A conversion rate refers to an audience answering your calls to action. It doesn’t matter if the action earns money or not, if your audience responded to your CTA, then you have converted. There are many different conversion rate metrics you should track to help improve conversions overall. Let’s look at the various metrics you can track that affect conversion rates.
- Opt-In Rates – An opt-in, no matter what type it is, is a conversion. Knowing your overall opt-in rates, how many visitors who come to your site answer your calls to action, is an important metric that can help you estimate earnings from a traffic drive.
- Traffic Source Opt-in Rate – Now you want to break down your traffic sources to get more information from your conversion rates. For example, how much traffic came from direct URLs, search visitors, social, referral, affiliate, email, organic, paid, and other types of traffic? You should be able to break it down and track it all.
- Open Rates – Sending out email messages is imperative because email marketing is probably your main money generator. Estimates are that most marketers make at least 38 dollars for every dollar they spend on email marketing. Checking your open rates helps you optimize your subject lines, messages, and CTAs.
- Click-Through Rates – Whether in an email, or a blog post, knowing click through rates for links you provide for more information, a signup form, a download, or something else like a product, is a metric that is important to be noted. You can determine, along with the conversion rate, the effectiveness of your sales pages and CTAs.
- Sales Conversions – Any metrics associated with sales are important conversion metrics. Knowing where the traffic came from that made the sale helps determine the effectiveness of your marketing methods and content.
- New Visitor Conversion Rates – If you really want to know if your marketing is effective, checking how many of your brand-new site visitors go ahead and buy right now is a great way to find out. If you have a high conversion rate here, you’re in the money.

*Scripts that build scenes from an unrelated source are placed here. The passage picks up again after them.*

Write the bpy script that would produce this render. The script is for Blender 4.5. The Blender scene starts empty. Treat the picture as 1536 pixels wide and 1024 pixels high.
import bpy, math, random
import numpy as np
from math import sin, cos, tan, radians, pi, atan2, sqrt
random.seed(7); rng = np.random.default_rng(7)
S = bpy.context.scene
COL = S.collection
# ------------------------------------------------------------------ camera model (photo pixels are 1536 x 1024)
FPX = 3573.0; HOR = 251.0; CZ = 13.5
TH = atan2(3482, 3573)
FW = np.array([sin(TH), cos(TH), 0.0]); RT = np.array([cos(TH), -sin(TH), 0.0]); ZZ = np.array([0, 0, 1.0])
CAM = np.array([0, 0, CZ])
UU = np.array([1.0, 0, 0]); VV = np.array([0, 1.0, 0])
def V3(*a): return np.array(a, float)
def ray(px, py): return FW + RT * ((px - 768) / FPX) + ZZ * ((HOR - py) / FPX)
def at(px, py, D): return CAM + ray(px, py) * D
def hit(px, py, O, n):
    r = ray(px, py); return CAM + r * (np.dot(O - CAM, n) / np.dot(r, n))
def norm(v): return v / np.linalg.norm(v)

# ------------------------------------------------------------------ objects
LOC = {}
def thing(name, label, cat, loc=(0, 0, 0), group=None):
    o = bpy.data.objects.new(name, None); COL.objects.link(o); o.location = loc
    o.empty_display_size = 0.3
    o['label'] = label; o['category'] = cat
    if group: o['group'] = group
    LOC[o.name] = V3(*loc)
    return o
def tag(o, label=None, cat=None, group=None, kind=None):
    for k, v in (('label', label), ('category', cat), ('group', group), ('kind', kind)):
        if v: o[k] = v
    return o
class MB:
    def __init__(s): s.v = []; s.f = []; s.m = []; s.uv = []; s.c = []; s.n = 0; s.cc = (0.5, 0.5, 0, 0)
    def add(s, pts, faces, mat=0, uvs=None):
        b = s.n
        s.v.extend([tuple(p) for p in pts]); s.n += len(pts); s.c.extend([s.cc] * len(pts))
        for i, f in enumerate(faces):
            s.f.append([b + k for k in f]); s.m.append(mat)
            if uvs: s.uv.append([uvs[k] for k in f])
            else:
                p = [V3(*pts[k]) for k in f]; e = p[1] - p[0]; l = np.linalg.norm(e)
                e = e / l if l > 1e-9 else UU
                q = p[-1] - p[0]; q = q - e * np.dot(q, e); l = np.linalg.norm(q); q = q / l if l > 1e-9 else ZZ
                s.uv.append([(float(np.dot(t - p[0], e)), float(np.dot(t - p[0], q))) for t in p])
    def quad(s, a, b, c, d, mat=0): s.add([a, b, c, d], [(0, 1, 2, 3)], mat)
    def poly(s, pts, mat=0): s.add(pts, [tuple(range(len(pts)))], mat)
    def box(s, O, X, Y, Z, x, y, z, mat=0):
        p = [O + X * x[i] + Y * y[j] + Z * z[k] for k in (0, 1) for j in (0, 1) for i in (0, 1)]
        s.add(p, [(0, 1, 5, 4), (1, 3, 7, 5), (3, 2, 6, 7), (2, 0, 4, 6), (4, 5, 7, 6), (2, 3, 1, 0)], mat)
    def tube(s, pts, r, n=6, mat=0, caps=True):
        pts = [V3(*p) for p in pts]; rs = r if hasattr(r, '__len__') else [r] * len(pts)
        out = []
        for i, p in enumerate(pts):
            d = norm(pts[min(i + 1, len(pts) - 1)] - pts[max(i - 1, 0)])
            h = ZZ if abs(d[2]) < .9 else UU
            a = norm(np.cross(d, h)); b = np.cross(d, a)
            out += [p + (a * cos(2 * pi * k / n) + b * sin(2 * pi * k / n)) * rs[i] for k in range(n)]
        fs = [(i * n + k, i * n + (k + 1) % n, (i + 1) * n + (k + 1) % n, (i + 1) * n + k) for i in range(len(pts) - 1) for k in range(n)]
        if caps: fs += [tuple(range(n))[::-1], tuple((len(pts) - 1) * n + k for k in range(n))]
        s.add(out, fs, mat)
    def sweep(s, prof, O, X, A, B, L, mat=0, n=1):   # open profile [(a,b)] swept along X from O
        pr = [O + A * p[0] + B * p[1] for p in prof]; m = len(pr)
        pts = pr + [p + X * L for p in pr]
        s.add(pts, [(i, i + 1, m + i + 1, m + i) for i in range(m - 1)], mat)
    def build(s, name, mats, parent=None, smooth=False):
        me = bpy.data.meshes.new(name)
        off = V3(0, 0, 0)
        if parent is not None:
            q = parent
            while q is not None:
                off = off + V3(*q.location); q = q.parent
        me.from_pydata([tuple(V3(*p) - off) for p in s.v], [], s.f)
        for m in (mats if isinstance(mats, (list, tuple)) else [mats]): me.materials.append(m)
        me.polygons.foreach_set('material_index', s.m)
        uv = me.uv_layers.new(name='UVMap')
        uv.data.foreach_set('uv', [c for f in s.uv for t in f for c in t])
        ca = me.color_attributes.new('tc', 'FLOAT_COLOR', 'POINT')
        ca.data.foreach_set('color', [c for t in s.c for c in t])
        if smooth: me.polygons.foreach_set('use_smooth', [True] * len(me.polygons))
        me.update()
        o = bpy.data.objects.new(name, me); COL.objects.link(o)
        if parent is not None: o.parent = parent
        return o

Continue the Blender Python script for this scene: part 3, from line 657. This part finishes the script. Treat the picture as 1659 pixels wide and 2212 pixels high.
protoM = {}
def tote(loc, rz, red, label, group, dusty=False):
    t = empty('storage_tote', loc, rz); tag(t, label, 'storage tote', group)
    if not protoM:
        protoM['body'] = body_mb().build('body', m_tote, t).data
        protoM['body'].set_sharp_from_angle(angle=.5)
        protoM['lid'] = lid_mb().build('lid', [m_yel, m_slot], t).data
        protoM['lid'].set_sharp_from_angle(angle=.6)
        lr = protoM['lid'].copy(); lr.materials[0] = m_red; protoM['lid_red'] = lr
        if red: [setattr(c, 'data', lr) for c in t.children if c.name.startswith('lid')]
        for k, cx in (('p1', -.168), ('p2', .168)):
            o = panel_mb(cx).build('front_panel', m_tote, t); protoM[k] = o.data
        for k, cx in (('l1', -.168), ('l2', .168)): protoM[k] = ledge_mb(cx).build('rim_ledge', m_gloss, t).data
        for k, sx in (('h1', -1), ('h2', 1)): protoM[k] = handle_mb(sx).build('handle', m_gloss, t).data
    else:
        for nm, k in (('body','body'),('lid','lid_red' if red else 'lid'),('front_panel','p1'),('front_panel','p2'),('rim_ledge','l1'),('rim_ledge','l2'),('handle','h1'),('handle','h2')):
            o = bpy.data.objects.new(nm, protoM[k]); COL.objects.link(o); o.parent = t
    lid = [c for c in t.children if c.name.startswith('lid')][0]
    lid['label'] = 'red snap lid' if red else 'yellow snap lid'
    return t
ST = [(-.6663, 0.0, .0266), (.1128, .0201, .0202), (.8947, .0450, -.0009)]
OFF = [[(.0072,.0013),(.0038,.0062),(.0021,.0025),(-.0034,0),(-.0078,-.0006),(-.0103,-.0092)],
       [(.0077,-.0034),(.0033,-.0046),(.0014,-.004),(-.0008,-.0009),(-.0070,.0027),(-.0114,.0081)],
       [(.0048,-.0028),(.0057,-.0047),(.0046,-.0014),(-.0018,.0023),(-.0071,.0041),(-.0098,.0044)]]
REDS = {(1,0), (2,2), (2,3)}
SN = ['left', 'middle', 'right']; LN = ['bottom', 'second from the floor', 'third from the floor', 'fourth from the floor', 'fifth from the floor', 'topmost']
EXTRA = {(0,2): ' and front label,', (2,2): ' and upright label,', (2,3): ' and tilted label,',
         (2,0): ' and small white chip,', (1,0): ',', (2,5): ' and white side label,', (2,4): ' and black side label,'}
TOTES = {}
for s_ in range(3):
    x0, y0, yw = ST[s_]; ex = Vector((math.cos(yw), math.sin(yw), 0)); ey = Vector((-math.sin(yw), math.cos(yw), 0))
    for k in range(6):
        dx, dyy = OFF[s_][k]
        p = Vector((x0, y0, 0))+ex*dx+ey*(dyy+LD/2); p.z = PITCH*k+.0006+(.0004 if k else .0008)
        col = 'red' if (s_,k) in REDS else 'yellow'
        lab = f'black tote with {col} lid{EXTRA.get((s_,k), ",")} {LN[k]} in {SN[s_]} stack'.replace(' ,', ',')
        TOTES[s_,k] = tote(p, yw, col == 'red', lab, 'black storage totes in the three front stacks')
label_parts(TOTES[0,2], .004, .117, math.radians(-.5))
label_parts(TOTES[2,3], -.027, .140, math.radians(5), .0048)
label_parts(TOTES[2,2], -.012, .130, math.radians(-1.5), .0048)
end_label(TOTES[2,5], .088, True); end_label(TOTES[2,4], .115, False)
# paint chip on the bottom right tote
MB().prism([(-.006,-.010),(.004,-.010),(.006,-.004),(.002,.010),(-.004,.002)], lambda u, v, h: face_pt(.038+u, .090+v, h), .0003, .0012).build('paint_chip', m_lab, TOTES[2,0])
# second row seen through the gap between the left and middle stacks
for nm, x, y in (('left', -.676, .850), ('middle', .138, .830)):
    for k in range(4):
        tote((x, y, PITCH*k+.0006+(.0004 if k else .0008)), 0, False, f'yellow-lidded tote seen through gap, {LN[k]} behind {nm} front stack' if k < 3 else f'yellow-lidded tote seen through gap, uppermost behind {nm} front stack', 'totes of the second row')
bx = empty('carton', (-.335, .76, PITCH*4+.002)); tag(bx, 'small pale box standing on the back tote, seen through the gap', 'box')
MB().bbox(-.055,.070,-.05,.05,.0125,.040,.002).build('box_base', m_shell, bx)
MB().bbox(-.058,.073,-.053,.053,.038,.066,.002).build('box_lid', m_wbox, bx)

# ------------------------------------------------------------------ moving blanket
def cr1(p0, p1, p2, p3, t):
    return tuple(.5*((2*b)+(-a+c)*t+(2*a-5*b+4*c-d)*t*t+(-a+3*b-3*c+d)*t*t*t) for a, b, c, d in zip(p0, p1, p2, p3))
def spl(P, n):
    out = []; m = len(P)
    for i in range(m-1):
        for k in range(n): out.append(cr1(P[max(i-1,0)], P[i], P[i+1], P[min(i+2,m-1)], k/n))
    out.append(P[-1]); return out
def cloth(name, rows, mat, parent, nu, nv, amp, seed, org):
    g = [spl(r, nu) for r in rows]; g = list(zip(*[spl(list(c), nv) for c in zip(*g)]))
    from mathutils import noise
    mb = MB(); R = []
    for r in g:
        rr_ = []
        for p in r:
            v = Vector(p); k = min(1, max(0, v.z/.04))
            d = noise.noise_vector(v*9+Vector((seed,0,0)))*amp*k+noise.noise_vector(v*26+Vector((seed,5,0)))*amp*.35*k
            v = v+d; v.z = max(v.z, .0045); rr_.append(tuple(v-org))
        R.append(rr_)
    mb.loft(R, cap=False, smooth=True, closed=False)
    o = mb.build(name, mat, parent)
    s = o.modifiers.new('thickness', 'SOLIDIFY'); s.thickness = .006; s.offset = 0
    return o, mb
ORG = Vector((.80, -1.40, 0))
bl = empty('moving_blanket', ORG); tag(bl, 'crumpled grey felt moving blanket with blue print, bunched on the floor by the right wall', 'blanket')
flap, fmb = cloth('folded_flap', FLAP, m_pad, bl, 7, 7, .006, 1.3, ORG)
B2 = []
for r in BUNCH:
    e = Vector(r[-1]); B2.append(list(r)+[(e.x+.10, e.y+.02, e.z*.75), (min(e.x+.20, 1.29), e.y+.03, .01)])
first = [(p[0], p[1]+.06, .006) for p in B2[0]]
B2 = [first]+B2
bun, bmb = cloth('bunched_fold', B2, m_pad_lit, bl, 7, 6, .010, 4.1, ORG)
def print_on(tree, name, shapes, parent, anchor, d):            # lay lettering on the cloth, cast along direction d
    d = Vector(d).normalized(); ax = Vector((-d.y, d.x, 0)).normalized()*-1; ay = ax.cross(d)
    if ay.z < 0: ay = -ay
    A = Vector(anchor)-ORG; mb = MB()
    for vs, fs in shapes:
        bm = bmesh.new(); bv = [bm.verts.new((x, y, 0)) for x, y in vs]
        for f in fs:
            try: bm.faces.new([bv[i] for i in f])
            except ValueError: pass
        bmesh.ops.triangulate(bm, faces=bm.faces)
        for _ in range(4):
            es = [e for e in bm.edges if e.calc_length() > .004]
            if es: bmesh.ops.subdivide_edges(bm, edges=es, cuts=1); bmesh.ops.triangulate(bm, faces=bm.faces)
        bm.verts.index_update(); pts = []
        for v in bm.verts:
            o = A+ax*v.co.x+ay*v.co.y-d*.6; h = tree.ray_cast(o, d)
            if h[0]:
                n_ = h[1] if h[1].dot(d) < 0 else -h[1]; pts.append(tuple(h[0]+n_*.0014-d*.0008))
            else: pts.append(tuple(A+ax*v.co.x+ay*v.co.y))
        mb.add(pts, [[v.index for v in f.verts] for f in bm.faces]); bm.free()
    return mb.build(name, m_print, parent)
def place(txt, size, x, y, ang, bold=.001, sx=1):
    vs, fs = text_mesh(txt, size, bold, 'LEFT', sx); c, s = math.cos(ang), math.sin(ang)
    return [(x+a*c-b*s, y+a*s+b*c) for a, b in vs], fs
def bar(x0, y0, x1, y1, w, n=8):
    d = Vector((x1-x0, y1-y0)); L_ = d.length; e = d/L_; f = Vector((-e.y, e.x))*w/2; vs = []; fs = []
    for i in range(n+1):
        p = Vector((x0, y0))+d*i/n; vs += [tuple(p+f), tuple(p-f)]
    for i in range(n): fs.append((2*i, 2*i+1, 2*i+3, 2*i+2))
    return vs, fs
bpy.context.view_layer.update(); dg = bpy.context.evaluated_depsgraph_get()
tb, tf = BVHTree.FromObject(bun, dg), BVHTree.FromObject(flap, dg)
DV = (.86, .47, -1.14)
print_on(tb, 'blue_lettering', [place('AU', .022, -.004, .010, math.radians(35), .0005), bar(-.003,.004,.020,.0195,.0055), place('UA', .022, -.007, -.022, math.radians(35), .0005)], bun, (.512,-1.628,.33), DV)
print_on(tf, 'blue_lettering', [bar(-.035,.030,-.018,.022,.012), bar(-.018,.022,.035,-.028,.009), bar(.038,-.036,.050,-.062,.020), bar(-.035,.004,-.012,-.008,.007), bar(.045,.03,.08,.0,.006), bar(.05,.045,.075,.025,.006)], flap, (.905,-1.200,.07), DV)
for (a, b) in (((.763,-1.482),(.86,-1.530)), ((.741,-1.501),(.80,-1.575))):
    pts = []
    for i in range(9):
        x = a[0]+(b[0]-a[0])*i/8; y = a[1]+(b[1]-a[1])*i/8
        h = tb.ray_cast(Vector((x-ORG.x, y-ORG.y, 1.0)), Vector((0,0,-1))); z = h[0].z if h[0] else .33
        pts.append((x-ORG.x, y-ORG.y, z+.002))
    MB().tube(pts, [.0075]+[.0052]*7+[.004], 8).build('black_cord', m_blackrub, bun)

- Return Visitor Conversion Rates – If you didn’t convert them the first time they visited, how much did it take to get them back and convert then? Understanding how many return and what percentage convert the second time or third time is also great information. It can inform whether you should invest in remarketing via ads, for example.
- Value Per Visit – Out of all the visitors to your site or landing page, what is the value of any one visitor to your website? Even if all don’t convert, you can average out the value per site visitors, which can inform how much you spend getting them to view it.
- Time on Site – How much time does the average visitor spend on your site? How does time spent affect conversions? This is a terrific metric to know because you can know how sticky your website is and how that stickiness affects sales.
- Cost Per Conversion – How much does the average conversion cost you? This is useful information to compile because it informs your advertising spending and other expenditures.
- Exit Pages – What is the last page that your audience sees before they exit? Is there a trend? Is something wrong with the exit page that makes them want to leave it, or is it a natural exit page that makes sense for them to see last?
- Bounce Rates – While not a conversion understanding, your bounce rate helps improve conversions since bounces are indicative of poor audience targeting or inconsistencies in the information you offer them on the landing page versus the click-through page.
Remember that when you set your goals, you’ll want to use SMART goals. The main reason is that the measure portion of the goal is what you’ll use to track the conversion. If your audience answers your call to action tied to your measurable goal, then you’ve converted them. Be happy and proud of your accomplishments.